DESCRIPTION OF THE TASK | Only the lines from the one holding "Write a Blender" through the one holding "random.seed(7)" are to be retyped, exactly as they appear, with both boundary lines included.

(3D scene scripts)

################

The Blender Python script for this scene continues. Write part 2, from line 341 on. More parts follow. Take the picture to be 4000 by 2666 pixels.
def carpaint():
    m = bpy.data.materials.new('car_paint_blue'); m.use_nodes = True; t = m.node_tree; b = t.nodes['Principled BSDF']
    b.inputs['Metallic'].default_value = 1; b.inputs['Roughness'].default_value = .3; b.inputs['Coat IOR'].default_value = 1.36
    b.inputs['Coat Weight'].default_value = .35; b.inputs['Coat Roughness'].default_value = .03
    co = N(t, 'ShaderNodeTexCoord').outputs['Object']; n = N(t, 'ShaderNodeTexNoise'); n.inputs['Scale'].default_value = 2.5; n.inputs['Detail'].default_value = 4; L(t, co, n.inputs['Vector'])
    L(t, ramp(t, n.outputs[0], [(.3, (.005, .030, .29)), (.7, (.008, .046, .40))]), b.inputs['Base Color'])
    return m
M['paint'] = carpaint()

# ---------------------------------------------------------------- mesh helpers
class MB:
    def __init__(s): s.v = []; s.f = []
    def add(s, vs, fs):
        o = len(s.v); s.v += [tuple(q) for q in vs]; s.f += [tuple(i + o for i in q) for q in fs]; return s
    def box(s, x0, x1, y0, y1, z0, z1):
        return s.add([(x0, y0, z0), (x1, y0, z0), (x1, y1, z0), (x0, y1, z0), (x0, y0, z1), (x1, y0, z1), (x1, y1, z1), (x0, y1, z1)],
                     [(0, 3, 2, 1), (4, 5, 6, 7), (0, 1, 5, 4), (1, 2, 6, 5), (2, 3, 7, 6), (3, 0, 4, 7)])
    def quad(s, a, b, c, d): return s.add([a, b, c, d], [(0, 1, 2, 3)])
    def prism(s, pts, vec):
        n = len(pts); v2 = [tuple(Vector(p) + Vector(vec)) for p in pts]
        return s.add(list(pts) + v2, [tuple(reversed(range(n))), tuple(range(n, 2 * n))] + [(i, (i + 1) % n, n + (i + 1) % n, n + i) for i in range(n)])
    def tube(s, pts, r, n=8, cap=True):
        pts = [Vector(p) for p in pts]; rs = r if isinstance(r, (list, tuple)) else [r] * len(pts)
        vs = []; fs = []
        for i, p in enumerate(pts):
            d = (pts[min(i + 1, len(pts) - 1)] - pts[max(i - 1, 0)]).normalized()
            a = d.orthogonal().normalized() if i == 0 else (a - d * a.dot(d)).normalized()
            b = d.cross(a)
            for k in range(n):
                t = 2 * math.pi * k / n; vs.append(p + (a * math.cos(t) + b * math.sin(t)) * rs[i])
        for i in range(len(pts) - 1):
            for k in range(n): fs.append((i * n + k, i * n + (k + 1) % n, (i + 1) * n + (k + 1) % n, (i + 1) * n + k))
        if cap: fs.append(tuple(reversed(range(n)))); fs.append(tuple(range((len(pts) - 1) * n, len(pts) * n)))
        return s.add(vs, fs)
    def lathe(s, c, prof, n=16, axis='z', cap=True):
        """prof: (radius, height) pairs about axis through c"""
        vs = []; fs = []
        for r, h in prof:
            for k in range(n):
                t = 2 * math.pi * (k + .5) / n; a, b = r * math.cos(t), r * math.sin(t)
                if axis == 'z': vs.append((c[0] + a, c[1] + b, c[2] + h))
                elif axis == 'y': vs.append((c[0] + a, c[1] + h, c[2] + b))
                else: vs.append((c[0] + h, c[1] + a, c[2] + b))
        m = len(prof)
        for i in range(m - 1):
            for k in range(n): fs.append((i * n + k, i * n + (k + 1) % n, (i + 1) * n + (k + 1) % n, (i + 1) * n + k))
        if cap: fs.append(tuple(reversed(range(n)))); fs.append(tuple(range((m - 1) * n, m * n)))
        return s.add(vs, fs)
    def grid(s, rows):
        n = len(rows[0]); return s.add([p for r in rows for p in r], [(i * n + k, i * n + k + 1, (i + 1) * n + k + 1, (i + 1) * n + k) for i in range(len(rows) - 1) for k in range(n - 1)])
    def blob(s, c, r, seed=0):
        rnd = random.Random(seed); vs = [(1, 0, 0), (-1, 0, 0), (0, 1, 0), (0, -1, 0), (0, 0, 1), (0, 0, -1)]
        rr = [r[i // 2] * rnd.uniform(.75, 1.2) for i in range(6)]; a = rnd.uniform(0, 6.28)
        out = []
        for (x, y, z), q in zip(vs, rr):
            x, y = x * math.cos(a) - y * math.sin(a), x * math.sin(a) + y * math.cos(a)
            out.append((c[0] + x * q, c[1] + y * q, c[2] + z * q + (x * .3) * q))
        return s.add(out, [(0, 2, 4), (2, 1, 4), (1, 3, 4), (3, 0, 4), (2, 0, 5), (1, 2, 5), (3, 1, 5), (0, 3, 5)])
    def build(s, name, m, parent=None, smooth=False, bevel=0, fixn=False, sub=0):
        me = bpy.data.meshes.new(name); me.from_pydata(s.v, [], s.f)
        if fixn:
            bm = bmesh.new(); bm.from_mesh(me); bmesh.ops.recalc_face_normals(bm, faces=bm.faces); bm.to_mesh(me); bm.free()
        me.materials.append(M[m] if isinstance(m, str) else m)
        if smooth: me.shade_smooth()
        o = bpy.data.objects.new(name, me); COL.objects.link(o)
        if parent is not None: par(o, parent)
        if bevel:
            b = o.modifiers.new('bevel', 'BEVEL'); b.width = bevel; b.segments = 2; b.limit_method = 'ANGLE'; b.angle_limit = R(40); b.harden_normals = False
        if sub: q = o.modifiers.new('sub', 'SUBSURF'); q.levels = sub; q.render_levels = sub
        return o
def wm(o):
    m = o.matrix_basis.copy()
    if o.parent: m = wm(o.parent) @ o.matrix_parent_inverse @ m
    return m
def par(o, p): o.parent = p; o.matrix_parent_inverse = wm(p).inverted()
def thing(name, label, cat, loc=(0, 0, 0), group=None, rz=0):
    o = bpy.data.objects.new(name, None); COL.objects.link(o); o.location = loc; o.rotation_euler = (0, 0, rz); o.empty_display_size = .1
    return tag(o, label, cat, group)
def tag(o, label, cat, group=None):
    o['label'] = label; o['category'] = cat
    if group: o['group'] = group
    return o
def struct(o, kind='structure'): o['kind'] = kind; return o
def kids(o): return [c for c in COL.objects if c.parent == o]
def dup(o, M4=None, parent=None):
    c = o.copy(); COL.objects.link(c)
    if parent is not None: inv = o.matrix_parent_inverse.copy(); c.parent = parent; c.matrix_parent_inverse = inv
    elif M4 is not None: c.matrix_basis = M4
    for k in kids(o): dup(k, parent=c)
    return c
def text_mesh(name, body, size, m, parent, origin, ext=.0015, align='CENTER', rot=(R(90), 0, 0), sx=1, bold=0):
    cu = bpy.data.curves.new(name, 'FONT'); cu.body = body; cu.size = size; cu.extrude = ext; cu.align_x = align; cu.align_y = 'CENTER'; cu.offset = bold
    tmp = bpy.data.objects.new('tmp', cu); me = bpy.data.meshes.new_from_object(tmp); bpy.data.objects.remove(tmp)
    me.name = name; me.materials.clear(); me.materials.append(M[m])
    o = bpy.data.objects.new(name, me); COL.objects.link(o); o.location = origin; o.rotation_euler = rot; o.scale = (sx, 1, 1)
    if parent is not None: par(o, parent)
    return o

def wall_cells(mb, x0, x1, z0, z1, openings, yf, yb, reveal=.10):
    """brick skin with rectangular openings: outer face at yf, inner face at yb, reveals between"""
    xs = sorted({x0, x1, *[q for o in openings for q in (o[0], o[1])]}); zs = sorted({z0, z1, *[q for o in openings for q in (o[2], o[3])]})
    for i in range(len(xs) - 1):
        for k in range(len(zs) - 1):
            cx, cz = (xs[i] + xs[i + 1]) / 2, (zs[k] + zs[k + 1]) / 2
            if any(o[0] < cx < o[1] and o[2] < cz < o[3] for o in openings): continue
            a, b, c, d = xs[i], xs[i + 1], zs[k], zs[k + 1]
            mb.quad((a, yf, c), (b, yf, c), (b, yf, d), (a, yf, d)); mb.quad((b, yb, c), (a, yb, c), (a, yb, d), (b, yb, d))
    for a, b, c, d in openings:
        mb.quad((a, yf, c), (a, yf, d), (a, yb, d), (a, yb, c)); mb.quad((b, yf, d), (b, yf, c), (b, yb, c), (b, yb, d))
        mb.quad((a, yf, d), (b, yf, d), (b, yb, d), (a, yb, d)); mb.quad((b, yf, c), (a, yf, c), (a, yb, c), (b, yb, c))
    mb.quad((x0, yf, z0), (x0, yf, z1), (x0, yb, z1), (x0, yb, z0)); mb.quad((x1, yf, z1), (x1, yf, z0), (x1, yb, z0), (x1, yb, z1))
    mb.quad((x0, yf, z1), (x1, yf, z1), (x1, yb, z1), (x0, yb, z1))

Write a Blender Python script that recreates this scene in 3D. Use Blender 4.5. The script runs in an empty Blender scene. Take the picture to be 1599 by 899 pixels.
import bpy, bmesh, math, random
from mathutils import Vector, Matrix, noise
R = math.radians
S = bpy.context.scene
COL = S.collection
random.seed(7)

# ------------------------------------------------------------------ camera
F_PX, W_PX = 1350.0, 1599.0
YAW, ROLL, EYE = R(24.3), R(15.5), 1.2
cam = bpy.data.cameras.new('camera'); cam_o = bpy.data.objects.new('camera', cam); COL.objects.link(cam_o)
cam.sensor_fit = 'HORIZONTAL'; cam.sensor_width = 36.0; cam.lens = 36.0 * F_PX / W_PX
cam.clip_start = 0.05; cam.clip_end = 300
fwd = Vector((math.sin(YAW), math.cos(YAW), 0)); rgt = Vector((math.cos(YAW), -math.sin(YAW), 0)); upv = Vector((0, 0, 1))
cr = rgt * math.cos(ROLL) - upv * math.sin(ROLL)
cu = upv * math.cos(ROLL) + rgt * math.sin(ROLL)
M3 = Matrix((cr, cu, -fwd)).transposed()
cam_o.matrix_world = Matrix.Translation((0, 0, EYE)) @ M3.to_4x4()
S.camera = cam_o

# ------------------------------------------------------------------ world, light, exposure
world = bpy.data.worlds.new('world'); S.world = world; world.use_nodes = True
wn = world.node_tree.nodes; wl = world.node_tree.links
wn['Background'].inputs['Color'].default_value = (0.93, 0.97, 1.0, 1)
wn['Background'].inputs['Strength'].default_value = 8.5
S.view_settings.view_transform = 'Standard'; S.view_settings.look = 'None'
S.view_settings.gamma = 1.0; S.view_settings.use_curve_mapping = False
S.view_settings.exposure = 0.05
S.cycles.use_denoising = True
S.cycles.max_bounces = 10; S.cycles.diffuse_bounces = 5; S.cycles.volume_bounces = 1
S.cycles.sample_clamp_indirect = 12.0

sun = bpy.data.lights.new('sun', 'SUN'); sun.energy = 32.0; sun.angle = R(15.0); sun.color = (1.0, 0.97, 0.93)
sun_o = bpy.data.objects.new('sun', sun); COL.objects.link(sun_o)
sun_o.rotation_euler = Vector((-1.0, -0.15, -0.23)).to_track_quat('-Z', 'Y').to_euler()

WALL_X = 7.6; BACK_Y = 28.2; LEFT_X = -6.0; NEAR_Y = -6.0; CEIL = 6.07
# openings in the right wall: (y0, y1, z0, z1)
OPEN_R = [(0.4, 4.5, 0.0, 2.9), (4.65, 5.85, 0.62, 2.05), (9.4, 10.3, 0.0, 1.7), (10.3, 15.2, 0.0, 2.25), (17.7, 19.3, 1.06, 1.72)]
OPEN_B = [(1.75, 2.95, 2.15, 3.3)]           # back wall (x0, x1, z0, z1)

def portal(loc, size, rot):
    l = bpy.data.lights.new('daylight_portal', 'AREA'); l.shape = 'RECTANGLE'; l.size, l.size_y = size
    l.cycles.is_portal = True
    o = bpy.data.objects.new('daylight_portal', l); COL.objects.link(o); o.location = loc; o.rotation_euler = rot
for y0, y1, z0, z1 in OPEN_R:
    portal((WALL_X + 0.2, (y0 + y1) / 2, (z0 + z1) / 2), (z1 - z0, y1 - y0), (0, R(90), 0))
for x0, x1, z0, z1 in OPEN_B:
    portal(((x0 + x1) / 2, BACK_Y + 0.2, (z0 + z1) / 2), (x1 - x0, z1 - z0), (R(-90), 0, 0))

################

IN RESPONSE |
Write a Blender Python script that recreates this scene in 3D. Use Blender 4.5. The script runs in an empty Blender scene. Take the picture to be 1599 by 899 pixels.
import bpy, bmesh, math, random
from mathutils import Vector, Matrix, noise
R = math.radians
S = bpy.context.scene
COL = S.collection
random.seed(7)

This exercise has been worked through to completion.